When the next season of Dancing With the Stars kicks off, the dace floor will feature luminaries such as Kurt Warner, Florence Henderson, and Bristol Palin.  For the last couple of years, we have been privy to the love/hate relationship between Bristol and Levi, with occasional commentary from Bristol’s mom.  Allegations have been made that Levi was trying to extend his 15 minutes of fame and would do anything to stay in the spotlight.

That might be the case, but Bristol is hardly staying in the shadows.  For a few months, she was working as a receptionist at a dermatologist’s office.  More recently, she has found more profitable work.  She travels around the country promoting abstinence.  There’s certainly nothing wrong with spreading that message.  The $15,000 – $30,000 fee she receives for each speaking engagements also helps build a college fund for Trigg.  Bristol also appeared on an episode of The Secret Life of The American Teenager.  Now, Dancing With the Stars.  What next – a regular gig on The View?  Is this a family trying to lead, or a family trying to achieve fame?  I was recently discussing Sarah Palin with a staunchly conservative friend of mine who commented “she’s not the leader of MY party.”

Privatizing Social Security

The last item might lead you to believe that I’m a hard core Democrat, but this isn’t the case.  I do lean left on quite a few issues, but I’m an unaffiliated voter who also agrees with Republicans on a lot of issues.  One of these issues is privatization of Social Security.  When Bush proposed this, I aligned myself with him and supported the idea – at least at a high level.
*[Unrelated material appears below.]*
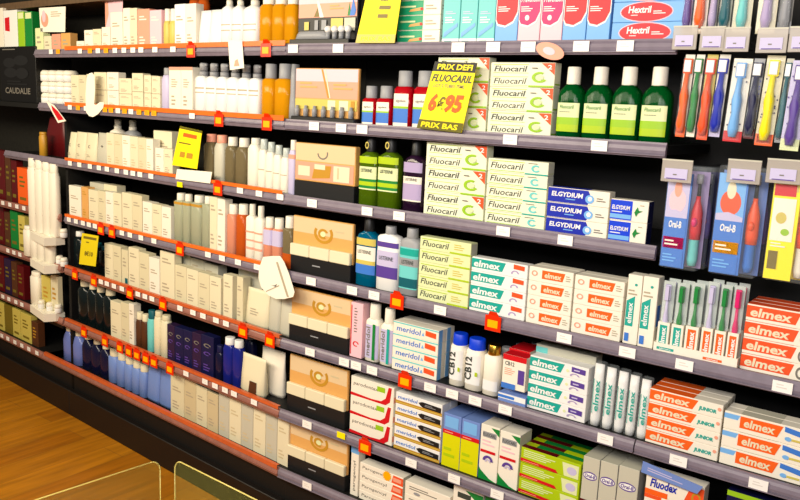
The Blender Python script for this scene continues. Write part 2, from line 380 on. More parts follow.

Those who oppose privatization – including lobbyists such as AARP – point to downturns in the market and suggest that those nearing retirement age could have lost substantial portions of their nest egg if they had invested in the market.  This is true – but it’s worth noting that you don’t need to invest in stocks to beat the return of Social Security.  Take a look at the rates of return for Social Security, according to a document on SSA’s web site.  The important table is table 1 (the second table in the document).  If you’re younger married couple at the medium earning level, you’re looking at a rate of return around 2.5%.  In comparison, 30 year treasuries are currently yielding upwards of 3.5%.  Is Social Security safer than treasuries?  Of course not –  both are backed by the US Government.  Essentially, the risk is the same.

NCAA Tackles Jeremiah Masoli On End Around

This one falls into the category of things that no longer grind my gears.  After being kicked off the Oregon football team for off-field transgressions, star quarterback Jeremiah Masoli transferred to Mississippi.  Generally, players who transfer must sit on year before they are allowed to play again (the year off doesn’t count against their eligibility). 

There is an exception that allows (but does not force) the NCAA to grant a waiver (making the player immediately eligible) if the player has completed his undergraduate degree and enrolls at another school in order to pursue a graduate degree in a major not offered by his old school.  This was the case with Masoli.  He is enrolled in the Parks and Recreation graduate program at Ole Miss – a degree not offered by Oregon.

Yesterday, the NCAA denied Masoli’s request for a waiver, saying that this type of waiver is intended to avoid hampering a student-athlete’s academic pursuits, rather than a way to avoid a punishment levied by his old school.  Good call, NCAA.